All of this was great when it was either daydreams - as when I was a child - or when I felt I had unlimited time and absolutely no sense of consequences. (That would be... until about six months ago. Oops.). And I've come to a realize a couple of things about this approach - that I don't tend to do much at all, because I either can't choose or I stop doing things when they get difficult, or I end up having surface knowledge of lots of things and very little specialised knowledge. (The latter is known as "being a journalist". Apart from the fact that journalists actually have to write lots. Which I quit doing a couple of years ago.).
But what I like about that approach, that fluid, liquidy approach to what I do and where I live and who I am, is that it means I still believe that daydreams and desires are totally valid. And I want to be that - both for myself, and for other people.
Earlier today, I was talking to a friend of mine, who is normally one of those great and supportive and interesting people. Love this girl. But I've noticed something about her. She's NOT supportive of her friends when it comes to trying to break into the entertainment industry. I've heard her recount multiple reasons for why they shouldn't do it, why they're not good enough, talented enough, driven enough, too old, unwilling to train, all sorts of totally legitimate reasons...

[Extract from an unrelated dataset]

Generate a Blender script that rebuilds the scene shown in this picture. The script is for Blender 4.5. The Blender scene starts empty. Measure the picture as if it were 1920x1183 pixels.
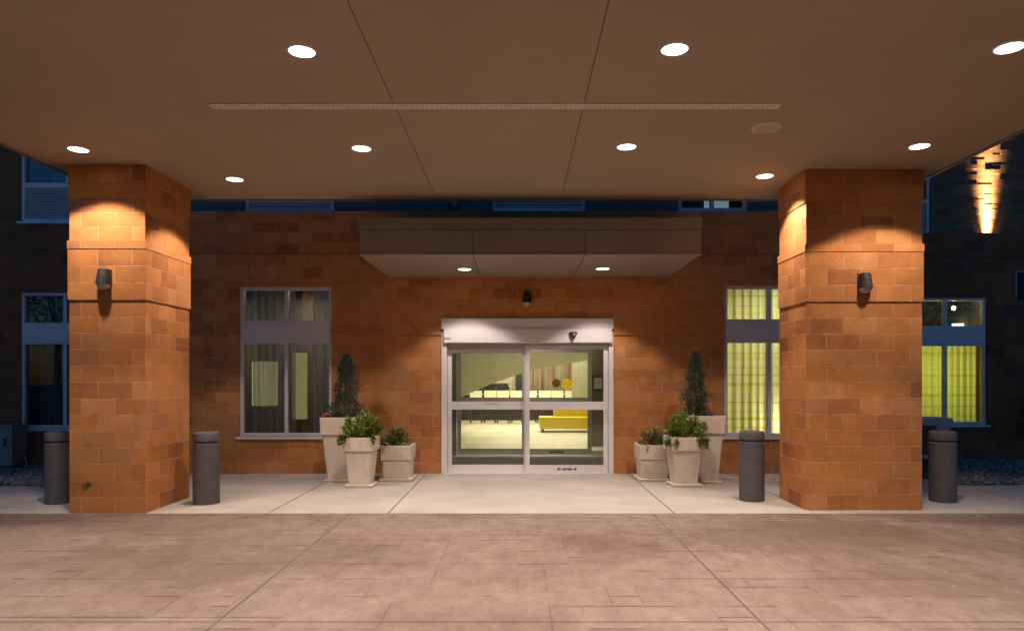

But they're not the REAL reason why she doesn't think they can do things. She thinks they can't because SHE doesn't. Not "can't" - "doesn't". She's a deeply talented musician herself, but has so much anxiety built up around making music that she can barely pick up her guitar. So she seems to have decided that 'this is it' - the business she operates is going really well, even though she's not super happy doing it, and her private life is going from strength to strength. But she's disappointed - maybe she doesn't know it, but I do.
I'm not judging her for this; maybe she'll work it out, maybe she'll be happy doing what she does, maybe she's right and her other friends will either man up and go on with what they want to do, or maybe they legitimately aren't good enough - but I realised that that's not what I want for myself. I want to focus without limiting; myself, and others. I want to be someone who has those daydreams and encourages them in others, while actually making them happen - so my adult world is more like daydreams, rather than daydreams being lost to the "adult" world.